## BEGIN

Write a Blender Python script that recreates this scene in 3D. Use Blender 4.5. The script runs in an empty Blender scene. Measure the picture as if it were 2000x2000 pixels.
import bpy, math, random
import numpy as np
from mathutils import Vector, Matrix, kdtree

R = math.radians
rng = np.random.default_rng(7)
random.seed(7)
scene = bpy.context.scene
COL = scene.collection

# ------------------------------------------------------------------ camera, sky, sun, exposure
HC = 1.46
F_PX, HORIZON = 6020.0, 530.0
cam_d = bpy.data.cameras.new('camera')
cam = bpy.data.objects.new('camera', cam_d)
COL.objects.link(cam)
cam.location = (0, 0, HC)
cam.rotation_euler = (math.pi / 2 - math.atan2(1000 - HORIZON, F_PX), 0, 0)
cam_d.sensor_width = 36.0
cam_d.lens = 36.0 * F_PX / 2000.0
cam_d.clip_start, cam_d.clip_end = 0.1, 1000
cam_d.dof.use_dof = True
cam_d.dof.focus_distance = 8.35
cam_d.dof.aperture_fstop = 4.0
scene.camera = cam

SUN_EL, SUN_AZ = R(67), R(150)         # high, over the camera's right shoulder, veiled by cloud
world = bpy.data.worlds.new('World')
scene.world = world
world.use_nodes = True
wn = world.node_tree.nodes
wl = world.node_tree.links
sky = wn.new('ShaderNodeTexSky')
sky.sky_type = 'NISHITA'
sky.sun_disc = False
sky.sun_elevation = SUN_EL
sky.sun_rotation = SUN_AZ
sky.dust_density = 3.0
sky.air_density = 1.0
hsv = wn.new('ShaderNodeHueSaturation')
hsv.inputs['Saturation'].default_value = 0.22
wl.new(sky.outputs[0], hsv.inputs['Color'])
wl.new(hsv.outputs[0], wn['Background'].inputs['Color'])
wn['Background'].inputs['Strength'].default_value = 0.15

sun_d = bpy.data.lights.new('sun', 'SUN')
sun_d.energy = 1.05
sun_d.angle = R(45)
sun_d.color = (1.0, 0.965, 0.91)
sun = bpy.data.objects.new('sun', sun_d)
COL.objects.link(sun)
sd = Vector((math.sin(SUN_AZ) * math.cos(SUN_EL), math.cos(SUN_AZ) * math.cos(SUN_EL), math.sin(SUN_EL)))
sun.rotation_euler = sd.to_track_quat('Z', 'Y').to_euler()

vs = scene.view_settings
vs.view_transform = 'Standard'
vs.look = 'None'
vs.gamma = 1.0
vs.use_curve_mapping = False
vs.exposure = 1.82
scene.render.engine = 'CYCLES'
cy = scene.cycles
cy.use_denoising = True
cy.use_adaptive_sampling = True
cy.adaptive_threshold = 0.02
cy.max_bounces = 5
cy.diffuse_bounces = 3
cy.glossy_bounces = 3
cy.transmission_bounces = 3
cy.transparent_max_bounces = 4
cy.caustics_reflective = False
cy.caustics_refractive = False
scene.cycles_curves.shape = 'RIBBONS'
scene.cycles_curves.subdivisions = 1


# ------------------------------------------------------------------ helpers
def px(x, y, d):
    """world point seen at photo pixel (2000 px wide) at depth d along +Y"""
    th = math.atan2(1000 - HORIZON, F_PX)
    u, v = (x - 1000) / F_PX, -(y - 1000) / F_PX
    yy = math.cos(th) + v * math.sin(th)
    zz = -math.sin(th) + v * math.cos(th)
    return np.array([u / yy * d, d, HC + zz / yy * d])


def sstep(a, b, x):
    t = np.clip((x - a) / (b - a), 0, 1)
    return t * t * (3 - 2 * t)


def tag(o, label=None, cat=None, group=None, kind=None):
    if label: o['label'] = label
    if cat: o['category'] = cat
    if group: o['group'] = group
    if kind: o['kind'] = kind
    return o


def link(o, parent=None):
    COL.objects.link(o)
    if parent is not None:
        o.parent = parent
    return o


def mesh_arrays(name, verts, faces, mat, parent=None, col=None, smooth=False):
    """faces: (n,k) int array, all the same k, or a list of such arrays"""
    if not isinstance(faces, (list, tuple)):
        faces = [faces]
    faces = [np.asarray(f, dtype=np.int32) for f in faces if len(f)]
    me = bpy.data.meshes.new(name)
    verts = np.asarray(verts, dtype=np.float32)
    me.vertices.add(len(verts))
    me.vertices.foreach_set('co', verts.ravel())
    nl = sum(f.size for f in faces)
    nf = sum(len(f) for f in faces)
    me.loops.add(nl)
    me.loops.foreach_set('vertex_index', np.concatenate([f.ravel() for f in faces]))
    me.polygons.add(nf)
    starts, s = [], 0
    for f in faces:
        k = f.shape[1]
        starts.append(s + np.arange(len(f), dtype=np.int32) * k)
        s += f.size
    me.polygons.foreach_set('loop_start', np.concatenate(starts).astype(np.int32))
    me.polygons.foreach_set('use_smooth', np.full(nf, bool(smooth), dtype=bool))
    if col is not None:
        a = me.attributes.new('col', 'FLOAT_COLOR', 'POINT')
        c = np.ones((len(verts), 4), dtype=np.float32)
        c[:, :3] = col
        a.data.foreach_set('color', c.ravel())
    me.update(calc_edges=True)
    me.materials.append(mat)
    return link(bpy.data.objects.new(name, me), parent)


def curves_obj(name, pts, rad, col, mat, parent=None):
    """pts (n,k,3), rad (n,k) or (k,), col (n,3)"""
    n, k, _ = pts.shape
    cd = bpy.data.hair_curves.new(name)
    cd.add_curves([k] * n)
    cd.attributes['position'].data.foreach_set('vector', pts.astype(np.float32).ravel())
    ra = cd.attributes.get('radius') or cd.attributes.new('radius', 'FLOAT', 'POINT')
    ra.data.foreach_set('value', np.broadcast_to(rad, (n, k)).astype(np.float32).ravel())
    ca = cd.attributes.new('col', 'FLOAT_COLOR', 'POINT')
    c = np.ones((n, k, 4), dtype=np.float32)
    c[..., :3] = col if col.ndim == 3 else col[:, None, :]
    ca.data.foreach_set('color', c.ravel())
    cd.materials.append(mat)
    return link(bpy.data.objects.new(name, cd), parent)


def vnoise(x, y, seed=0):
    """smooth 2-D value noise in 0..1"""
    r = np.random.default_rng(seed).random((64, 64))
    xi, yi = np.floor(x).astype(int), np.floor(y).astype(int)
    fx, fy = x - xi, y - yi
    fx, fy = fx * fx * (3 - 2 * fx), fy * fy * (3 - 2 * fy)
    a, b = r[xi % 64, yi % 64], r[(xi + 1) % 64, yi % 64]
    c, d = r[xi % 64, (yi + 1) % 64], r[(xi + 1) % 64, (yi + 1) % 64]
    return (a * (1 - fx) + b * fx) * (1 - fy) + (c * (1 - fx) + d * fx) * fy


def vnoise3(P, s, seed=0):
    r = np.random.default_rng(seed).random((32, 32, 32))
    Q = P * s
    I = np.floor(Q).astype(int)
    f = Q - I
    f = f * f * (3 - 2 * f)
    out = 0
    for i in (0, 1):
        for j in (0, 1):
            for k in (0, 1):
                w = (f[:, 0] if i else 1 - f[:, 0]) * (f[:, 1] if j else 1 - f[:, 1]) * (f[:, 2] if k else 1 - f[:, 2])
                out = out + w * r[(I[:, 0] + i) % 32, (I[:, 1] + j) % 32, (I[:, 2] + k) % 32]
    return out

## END

**Written instruction:** Retype all of the data shown above, word for word.

**Exercise response:**
Write a Blender Python script that recreates this scene in 3D. Use Blender 4.5. The script runs in an empty Blender scene. Measure the picture as if it were 2000x2000 pixels.
import bpy, math, random
import numpy as np
from mathutils import Vector, Matrix, kdtree

R = math.radians
rng = np.random.default_rng(7)
random.seed(7)
scene = bpy.context.scene
COL = scene.collection

# ------------------------------------------------------------------ camera, sky, sun, exposure
HC = 1.46
F_PX, HORIZON = 6020.0, 530.0
cam_d = bpy.data.cameras.new('camera')
cam = bpy.data.objects.new('camera', cam_d)
COL.objects.link(cam)
cam.location = (0, 0, HC)
cam.rotation_euler = (math.pi / 2 - math.atan2(1000 - HORIZON, F_PX), 0, 0)
cam_d.sensor_width = 36.0
cam_d.lens = 36.0 * F_PX / 2000.0
cam_d.clip_start, cam_d.clip_end = 0.1, 1000
cam_d.dof.use_dof = True
cam_d.dof.focus_distance = 8.35
cam_d.dof.aperture_fstop = 4.0
scene.camera = cam

SUN_EL, SUN_AZ = R(67), R(150)         # high, over the camera's right shoulder, veiled by cloud
world = bpy.data.worlds.new('World')
scene.world = world
world.use_nodes = True
wn = world.node_tree.nodes
wl = world.node_tree.links
sky = wn.new('ShaderNodeTexSky')
sky.sky_type = 'NISHITA'
sky.sun_disc = False
sky.sun_elevation = SUN_EL
sky.sun_rotation = SUN_AZ
sky.dust_density = 3.0
sky.air_density = 1.0
hsv = wn.new('ShaderNodeHueSaturation')
hsv.inputs['Saturation'].default_value = 0.22
wl.new(sky.outputs[0], hsv.inputs['Color'])
wl.new(hsv.outputs[0], wn['Background'].inputs['Color'])
wn['Background'].inputs['Strength'].default_value = 0.15

sun_d = bpy.data.lights.new('sun', 'SUN')
sun_d.energy = 1.05
sun_d.angle = R(45)
sun_d.color = (1.0, 0.965, 0.91)
sun = bpy.data.objects.new('sun', sun_d)
COL.objects.link(sun)
sd = Vector((math.sin(SUN_AZ) * math.cos(SUN_EL), math.cos(SUN_AZ) * math.cos(SUN_EL), math.sin(SUN_EL)))
sun.rotation_euler = sd.to_track_quat('Z', 'Y').to_euler()

vs = scene.view_settings
vs.view_transform = 'Standard'
vs.look = 'None'
vs.gamma = 1.0
vs.use_curve_mapping = False
vs.exposure = 1.82
scene.render.engine = 'CYCLES'
cy = scene.cycles
cy.use_denoising = True
cy.use_adaptive_sampling = True
cy.adaptive_threshold = 0.02
cy.max_bounces = 5
cy.diffuse_bounces = 3
cy.glossy_bounces = 3
cy.transmission_bounces = 3
cy.transparent_max_bounces = 4
cy.caustics_reflective = False
cy.caustics_refractive = False
scene.cycles_curves.shape = 'RIBBONS'
scene.cycles_curves.subdivisions = 1


# ------------------------------------------------------------------ helpers
def px(x, y, d):
    """world point seen at photo pixel (2000 px wide) at depth d along +Y"""
    th = math.atan2(1000 - HORIZON, F_PX)
    u, v = (x - 1000) / F_PX, -(y - 1000) / F_PX
    yy = math.cos(th) + v * math.sin(th)
    zz = -math.sin(th) + v * math.cos(th)
    return np.array([u / yy * d, d, HC + zz / yy * d])


def sstep(a, b, x):
    t = np.clip((x - a) / (b - a), 0, 1)
    return t * t * (3 - 2 * t)


def tag(o, label=None, cat=None, group=None, kind=None):
    if label: o['label'] = label
    if cat: o['category'] = cat
    if group: o['group'] = group
    if kind: o['kind'] = kind
    return o


def link(o, parent=None):
    COL.objects.link(o)
    if parent is not None:
        o.parent = parent
    return o


def mesh_arrays(name, verts, faces, mat, parent=None, col=None, smooth=False):
    """faces: (n,k) int array, all the same k, or a list of such arrays"""
    if not isinstance(faces, (list, tuple)):
        faces = [faces]
    faces = [np.asarray(f, dtype=np.int32) for f in faces if len(f)]
    me = bpy.data.meshes.new(name)
    verts = np.asarray(verts, dtype=np.float32)
    me.vertices.add(len(verts))
    me.vertices.foreach_set('co', verts.ravel())
    nl = sum(f.size for f in faces)
    nf = sum(len(f) for f in faces)
    me.loops.add(nl)
    me.loops.foreach_set('vertex_index', np.concatenate([f.ravel() for f in faces]))
    me.polygons.add(nf)
    starts, s = [], 0
    for f in faces:
        k = f.shape[1]
        starts.append(s + np.arange(len(f), dtype=np.int32) * k)
        s += f.size
    me.polygons.foreach_set('loop_start', np.concatenate(starts).astype(np.int32))
    me.polygons.foreach_set('use_smooth', np.full(nf, bool(smooth), dtype=bool))
    if col is not None:
        a = me.attributes.new('col', 'FLOAT_COLOR', 'POINT')
        c = np.ones((len(verts), 4), dtype=np.float32)
        c[:, :3] = col
        a.data.foreach_set('color', c.ravel())
    me.update(calc_edges=True)
    me.materials.append(mat)
    return link(bpy.data.objects.new(name, me), parent)


def curves_obj(name, pts, rad, col, mat, parent=None):
    """pts (n,k,3), rad (n,k) or (k,), col (n,3)"""
    n, k, _ = pts.shape
    cd = bpy.data.hair_curves.new(name)
    cd.add_curves([k] * n)
    cd.attributes['position'].data.foreach_set('vector', pts.astype(np.float32).ravel())
    ra = cd.attributes.get('radius') or cd.attributes.new('radius', 'FLOAT', 'POINT')
    ra.data.foreach_set('value', np.broadcast_to(rad, (n, k)).astype(np.float32).ravel())
    ca = cd.attributes.new('col', 'FLOAT_COLOR', 'POINT')
    c = np.ones((n, k, 4), dtype=np.float32)
    c[..., :3] = col if col.ndim == 3 else col[:, None, :]
    ca.data.foreach_set('color', c.ravel())
    cd.materials.append(mat)
    return link(bpy.data.objects.new(name, cd), parent)


def vnoise(x, y, seed=0):
    """smooth 2-D value noise in 0..1"""
    r = np.random.default_rng(seed).random((64, 64))
    xi, yi = np.floor(x).astype(int), np.floor(y).astype(int)
    fx, fy = x - xi, y - yi
    fx, fy = fx * fx * (3 - 2 * fx), fy * fy * (3 - 2 * fy)
    a, b = r[xi % 64, yi % 64], r[(xi + 1) % 64, yi % 64]
    c, d = r[xi % 64, (yi + 1) % 64], r[(xi + 1) % 64, (yi + 1) % 64]
    return (a * (1 - fx) + b * fx) * (1 - fy) + (c * (1 - fx) + d * fx) * fy


def vnoise3(P, s, seed=0):
    r = np.random.default_rng(seed).random((32, 32, 32))
    Q = P * s
    I = np.floor(Q).astype(int)
    f = Q - I
    f = f * f * (3 - 2 * f)
    out = 0
    for i in (0, 1):
        for j in (0, 1):
            for k in (0, 1):
                w = (f[:, 0] if i else 1 - f[:, 0]) * (f[:, 1] if j else 1 - f[:, 1]) * (f[:, 2] if k else 1 - f[:, 2])
                out = out + w * r[(I[:, 0] + i) % 32, (I[:, 1] + j) % 32, (I[:, 2] + k) % 32]
    return out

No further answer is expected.